Hell, in my work, in anybody’s for that matter- aren’t we trying to make something that connects with someone? To make them feel engaged? Can I really fault Facebook for what is clearly my own personal issues projected by a feature that the social media forum could not function without?

In reality, the only way I can make it better for myself is to slowly extricate myself from Facebook, maintain my page, and cross my everything that it doesn’t cost me too many opportunities. But even today, before writing this, one of the first things I did was lament the loss of above bro I did two plays with.

Whatever you choose to believe though, you can’t deny the power social media holds over us now. To the point where if I saw Carol who had unfriended me over the piss stained toilet seat, I would assume we’re not friends anymore. Because of a button pushed.

But maybe Carol was still open to being friends if I just apologised?

I would know nothing of that.

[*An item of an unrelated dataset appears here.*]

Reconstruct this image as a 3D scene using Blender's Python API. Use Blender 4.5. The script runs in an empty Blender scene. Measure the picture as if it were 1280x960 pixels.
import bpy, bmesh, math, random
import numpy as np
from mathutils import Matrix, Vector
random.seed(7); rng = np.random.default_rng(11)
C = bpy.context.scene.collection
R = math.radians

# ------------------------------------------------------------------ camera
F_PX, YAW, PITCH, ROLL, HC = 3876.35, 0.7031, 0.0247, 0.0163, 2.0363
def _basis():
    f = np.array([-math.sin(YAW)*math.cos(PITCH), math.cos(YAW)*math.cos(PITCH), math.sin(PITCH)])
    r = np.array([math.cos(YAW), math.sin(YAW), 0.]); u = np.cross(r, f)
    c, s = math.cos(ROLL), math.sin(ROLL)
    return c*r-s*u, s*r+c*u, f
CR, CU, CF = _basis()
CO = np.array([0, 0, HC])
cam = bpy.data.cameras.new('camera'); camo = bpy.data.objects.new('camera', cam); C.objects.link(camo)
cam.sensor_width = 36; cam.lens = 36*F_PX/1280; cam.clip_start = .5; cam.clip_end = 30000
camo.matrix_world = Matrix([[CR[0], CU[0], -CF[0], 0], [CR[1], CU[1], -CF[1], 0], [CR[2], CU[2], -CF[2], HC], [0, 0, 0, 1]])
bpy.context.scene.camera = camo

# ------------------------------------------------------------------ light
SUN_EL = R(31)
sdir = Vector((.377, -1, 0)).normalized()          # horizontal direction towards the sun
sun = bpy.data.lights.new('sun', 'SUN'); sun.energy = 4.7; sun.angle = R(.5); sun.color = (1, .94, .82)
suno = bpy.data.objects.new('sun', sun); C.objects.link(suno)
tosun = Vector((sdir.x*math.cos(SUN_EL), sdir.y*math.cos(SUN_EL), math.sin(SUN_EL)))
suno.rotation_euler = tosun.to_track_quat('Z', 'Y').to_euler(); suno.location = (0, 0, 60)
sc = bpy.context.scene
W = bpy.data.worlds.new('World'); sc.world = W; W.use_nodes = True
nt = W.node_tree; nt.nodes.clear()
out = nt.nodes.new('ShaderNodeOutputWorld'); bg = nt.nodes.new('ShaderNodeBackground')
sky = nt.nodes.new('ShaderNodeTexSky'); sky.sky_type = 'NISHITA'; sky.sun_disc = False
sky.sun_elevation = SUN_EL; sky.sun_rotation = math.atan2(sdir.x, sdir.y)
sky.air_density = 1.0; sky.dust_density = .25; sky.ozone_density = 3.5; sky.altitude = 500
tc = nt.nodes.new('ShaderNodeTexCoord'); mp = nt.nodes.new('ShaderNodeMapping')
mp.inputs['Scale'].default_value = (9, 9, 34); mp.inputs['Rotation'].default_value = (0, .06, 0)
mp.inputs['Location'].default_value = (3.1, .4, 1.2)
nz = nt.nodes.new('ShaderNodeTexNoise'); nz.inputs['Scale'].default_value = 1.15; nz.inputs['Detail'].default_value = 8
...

I would simply ignore her, because I would think that’s what’s appropriate to do with someone who doesn’t like me. Damage done. From there, Carol would see me ignoring them and ignore me too. A friendship dead.

Where as before this fucking social media took hold, I could see a world where I, awkward as I am, would go up to Carol, and awkwardly apologise for being such a dick, and she would laugh, and I would laugh, and she would hand me a roll of toilet paper as a truce and we would ride off into the sunset together.

A likely scenario even then? Nah. But now it seems nigh impossible. The social dance has 12 more steps thanks to social media, and we don’t quite know how to dance them yet. In the meantime, we will squabble like four year olds, and end friendships that could’ve lasted much longer in another age.

And on that note, I’m gonna go play Tomb Raider. Another age? Eh?

(I really wish I could say every piece I do won’t end with a lame joke. I really, really do.)


TL;DR: If you’re not quite mentally stable, social media can be a bitch, and video games are fun.